No era un hueco cualquiera. Era una habitación de tres por cuatro metros, construida con ladrillo y mortero desde el interior de la fábrica. Un cuarto oculto, sin ventanas, diseñado para contener. En el suelo, cubierto por una capa de polvo de años, yacía un colchón podrido, envoltorios de galletas antiguas y, en una esquina, una mochila escolar color rosa desgastado.

Cuando los peritos abrieron la mochila, encontraron una credencial de estudiante con la foto de Ámbar y un cuaderno donde, en la primera página, se leía una frase escrita con pluma azul que retumbó en el silencio del lugar: “Sigo aquí”.

El hallazgo reclasificó el caso de desaparición a privación ilegal de la libertad y homicidio. La escena hablaba de alguien que conocía el lugar como la palma de su mano. Y las sospechas no tardaron en apuntar a un nombre. Cerca de la entrada sellada, medio enterrada en el escombro, apareció una linterna de metal pesado, de esas antiguas que usaban los guardias de seguridad. Al limpiarla en el laboratorio, revelaron un grabado casero en la base: “R. Duarte”.

Raimundo Duarte había sido el velador de la fábrica durante treinta años. Un hombre solitario, conocido en el barrio por ser huraño y “muy religioso” a su manera. Raimundo había fallecido en 2015 por complicaciones de diabetes y alcoholismo, llevándose su secreto a la tumba. Cuando los ministeriales interrogaron a su viuda, una mujer mayor llamada Doña Cata, la verdad comenzó a brotar entre llantos.

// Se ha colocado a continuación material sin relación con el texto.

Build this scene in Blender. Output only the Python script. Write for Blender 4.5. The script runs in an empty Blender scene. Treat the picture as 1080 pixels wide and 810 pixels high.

Cata confesó que, en los años posteriores al cierre de la fábrica, Raimundo seguía yendo a hacer “rondines” nocturnos, aunque ya nadie le pagaba. Decía que iba a su “lugar de paz”. En sus últimos años, el hombre deliraba, hablando de proteger a las “niñas inocentes” de la maldad del mundo, del ruido y del pecado.

“Él creía que las estaba salvando”, murmuró la viuda, entregando a las autoridades una caja de zapatos que había encontrado en el ropero de su marido y que nunca se atrevió a abrir por miedo.

Dentro de la caja había una cinta de casete. Al ser digitalizada, se escuchó la voz de Ámbar. La grabación, fechada casi dos meses después del apagón de 2010, heló la sangre de los fiscales. Ámbar preguntaba, con voz débil pero clara: “¿Ya regresó la luz? ¿Ya puedo irme?”.

La cinta confirmaba lo impensable: Ámbar no murió la noche de la tormenta. Sobrevivió semanas, quizá meses, encerrada en esa celda de concreto, alimentada por un hombre que justificaba su secuestro como una retorcida forma de protección divina.

La investigación forense concluyó con una teoría desgarradora. Debajo de la habitación sellada, los peritos hallaron un antiguo túnel de desagüe colapsado.

Había marcas de uñas y herramientas improvisadas en la entrada del túnel, junto con rastros biológicos de Ámbar. Ella había intentado escapar cavando. Se cree que el túnel cedió, atrapándola.

Raimundo, al descubrirlo, en lugar de ayudarla o confesar, optó por sellar la habitación con una pared de ladrillo, convirtiendo la prisión en una tumba para ocultar su pecado.

Pero Ámbar se aseguró de no desaparecer del todo. Durante el desmantelamiento final del cuarto para buscar restos óseos —que nunca fueron hallados completos debido al colapso del túnel—, un trabajador encontró un panel de metal detrás del aislamiento térmico.

Allí, grabado con fuerza usando la punta de una llave o un clavo, había un mensaje final.

Las letras eran irregulares, hechas con desesperación pero con firmeza: “Me llamo Ámbar Nájera. Sigo aquí”.

Ese mensaje no era una súplica, era una declaración de identidad. En un país donde los desaparecidos suelen convertirse en cifras anónimas en fosas comunes, Ámbar dejó su nombre escrito en acero. Se negó a que la tierra se la tragara sin dejar rastro.

Hoy, la entrada de la Ex Fábrica Textil San Gabriel ya no tiene cadenas oxidadas. La comunidad, liderada por Doña Inés, ha transformado el sitio en un memorial.

Donde antes había escombros, ahora hay un mural con el rostro de Ámbar y cientos de veladoras que iluminan las noches de Puebla. El caso se cerró legalmente con la identificación del culpable post-mortem, pero la herida sigue abierta en San Gabriel.

Sin embargo, gracias a un dron, a la persistencia de una madre y a la propia valentía de Ámbar, la verdad salió a la luz. Raimundo Duarte creyó que podía esconderla en la oscuridad para siempre, pero subestimó la voluntad de una joven mexicana que, incluso ante la muerte, encontró la forma de decir presente.